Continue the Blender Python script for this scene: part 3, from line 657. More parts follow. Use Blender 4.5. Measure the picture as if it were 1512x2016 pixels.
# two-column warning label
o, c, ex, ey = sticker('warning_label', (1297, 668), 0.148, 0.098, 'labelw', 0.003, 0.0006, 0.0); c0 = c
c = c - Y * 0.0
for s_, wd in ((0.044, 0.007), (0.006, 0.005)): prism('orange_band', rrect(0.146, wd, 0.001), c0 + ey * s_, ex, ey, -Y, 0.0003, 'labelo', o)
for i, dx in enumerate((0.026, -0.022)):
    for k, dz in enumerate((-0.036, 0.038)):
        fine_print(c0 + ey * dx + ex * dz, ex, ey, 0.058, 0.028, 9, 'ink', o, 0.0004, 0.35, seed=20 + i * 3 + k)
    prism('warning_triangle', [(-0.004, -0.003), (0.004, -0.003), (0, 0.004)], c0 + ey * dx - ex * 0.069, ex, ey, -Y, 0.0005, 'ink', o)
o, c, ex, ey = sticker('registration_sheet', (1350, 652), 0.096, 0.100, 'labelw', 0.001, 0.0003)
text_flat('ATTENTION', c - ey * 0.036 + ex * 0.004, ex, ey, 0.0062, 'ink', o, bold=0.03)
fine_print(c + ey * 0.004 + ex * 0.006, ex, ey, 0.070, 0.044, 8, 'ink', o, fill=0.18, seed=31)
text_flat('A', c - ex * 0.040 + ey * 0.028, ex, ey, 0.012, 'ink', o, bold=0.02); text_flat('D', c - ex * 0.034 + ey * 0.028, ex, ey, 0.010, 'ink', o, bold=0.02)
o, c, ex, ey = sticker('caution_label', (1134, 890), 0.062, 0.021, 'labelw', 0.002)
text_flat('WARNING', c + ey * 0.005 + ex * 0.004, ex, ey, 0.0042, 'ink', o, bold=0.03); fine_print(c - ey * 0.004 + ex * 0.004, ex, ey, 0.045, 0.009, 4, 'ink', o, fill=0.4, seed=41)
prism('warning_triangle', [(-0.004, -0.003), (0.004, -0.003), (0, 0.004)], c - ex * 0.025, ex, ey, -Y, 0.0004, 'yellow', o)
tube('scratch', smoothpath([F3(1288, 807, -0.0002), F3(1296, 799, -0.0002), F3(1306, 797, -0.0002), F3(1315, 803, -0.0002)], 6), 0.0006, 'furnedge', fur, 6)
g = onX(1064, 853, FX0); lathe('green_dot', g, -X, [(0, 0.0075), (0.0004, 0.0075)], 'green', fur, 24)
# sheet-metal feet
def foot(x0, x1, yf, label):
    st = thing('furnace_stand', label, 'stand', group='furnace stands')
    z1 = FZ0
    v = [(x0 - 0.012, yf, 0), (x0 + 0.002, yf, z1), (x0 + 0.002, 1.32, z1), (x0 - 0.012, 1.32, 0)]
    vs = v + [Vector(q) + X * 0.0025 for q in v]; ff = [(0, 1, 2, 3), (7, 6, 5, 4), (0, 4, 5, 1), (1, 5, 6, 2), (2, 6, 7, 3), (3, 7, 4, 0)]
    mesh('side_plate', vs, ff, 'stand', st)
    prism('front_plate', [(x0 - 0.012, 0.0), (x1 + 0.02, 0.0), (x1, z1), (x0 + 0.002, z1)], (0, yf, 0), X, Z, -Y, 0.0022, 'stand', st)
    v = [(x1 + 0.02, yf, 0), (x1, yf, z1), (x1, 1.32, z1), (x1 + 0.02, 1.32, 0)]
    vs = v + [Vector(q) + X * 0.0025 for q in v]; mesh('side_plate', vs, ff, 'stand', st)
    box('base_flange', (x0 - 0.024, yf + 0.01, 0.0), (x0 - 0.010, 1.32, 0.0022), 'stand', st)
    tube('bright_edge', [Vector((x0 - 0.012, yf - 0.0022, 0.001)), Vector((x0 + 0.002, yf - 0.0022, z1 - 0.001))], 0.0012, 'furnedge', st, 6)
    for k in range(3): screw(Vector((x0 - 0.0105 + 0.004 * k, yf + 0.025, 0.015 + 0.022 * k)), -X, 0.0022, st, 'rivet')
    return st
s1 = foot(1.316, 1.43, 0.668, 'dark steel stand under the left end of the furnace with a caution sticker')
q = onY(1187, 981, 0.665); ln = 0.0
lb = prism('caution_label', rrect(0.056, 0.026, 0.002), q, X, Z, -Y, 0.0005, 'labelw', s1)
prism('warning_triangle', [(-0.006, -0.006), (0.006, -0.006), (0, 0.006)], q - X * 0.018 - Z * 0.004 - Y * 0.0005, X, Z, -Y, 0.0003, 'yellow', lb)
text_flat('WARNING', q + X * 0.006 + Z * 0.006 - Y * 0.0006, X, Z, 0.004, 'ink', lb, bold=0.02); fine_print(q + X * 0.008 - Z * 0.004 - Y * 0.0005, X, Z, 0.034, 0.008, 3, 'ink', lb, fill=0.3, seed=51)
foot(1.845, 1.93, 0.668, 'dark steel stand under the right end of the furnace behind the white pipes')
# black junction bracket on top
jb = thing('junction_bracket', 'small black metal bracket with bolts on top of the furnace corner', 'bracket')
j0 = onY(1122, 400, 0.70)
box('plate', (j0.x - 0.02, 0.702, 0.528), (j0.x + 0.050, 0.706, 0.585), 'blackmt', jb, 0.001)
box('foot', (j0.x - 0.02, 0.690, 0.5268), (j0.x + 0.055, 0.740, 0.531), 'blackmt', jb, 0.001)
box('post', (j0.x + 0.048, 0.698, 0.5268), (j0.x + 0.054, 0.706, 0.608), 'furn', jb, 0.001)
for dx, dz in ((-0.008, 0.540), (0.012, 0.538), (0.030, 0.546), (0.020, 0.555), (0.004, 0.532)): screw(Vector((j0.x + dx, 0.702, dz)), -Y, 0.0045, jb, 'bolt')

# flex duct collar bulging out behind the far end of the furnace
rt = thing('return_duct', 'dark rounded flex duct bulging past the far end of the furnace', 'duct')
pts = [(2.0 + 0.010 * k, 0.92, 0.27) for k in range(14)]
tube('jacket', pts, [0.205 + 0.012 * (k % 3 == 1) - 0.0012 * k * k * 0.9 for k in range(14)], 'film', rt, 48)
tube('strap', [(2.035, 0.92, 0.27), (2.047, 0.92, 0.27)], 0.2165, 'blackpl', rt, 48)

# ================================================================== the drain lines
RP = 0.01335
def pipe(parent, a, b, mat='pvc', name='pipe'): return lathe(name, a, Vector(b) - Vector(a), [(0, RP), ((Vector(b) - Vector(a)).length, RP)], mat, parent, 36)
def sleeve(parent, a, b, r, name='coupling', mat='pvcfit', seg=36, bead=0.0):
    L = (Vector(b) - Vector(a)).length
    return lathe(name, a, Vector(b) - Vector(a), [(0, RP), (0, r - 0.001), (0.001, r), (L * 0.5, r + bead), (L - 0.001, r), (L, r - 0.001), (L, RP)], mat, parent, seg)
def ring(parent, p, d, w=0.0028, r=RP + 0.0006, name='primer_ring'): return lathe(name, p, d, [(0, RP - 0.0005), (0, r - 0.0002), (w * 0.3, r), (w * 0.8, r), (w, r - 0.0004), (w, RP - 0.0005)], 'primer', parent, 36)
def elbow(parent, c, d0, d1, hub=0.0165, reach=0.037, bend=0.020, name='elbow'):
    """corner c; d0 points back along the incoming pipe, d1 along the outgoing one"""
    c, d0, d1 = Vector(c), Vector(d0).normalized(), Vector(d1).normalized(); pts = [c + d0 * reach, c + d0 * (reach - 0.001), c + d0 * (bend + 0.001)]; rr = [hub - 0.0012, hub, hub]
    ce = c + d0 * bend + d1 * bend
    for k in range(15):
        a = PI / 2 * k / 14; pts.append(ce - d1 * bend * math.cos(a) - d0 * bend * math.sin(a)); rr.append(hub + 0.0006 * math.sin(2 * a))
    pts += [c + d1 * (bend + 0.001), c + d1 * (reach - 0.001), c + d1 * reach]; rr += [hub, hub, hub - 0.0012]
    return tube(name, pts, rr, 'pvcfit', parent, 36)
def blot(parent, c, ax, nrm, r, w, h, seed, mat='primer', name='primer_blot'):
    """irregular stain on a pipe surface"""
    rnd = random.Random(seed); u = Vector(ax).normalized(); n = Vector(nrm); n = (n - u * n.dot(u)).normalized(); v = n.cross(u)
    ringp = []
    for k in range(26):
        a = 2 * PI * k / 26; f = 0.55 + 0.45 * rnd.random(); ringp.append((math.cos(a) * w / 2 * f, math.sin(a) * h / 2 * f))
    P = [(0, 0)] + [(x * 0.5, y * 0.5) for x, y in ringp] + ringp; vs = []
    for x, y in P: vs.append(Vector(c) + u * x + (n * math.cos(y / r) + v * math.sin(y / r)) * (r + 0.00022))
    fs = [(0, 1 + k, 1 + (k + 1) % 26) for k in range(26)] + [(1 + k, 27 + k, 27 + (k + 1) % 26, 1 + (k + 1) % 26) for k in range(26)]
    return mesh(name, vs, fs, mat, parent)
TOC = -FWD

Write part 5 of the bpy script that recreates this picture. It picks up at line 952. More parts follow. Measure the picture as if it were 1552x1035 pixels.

**Stated problem:**
Look for the word "parts" in every line of the listing and copy the lines that have it.

**Task solution:**
Continue the Blender Python script for this scene: part 3, from line 657. More parts follow. Use Blender 4.5. Measure the picture as if it were 1512x2016 pixels.
Write part 5 of the bpy script that recreates this picture. It picks up at line 952. More parts follow. Measure the picture as if it were 1552x1035 pixels.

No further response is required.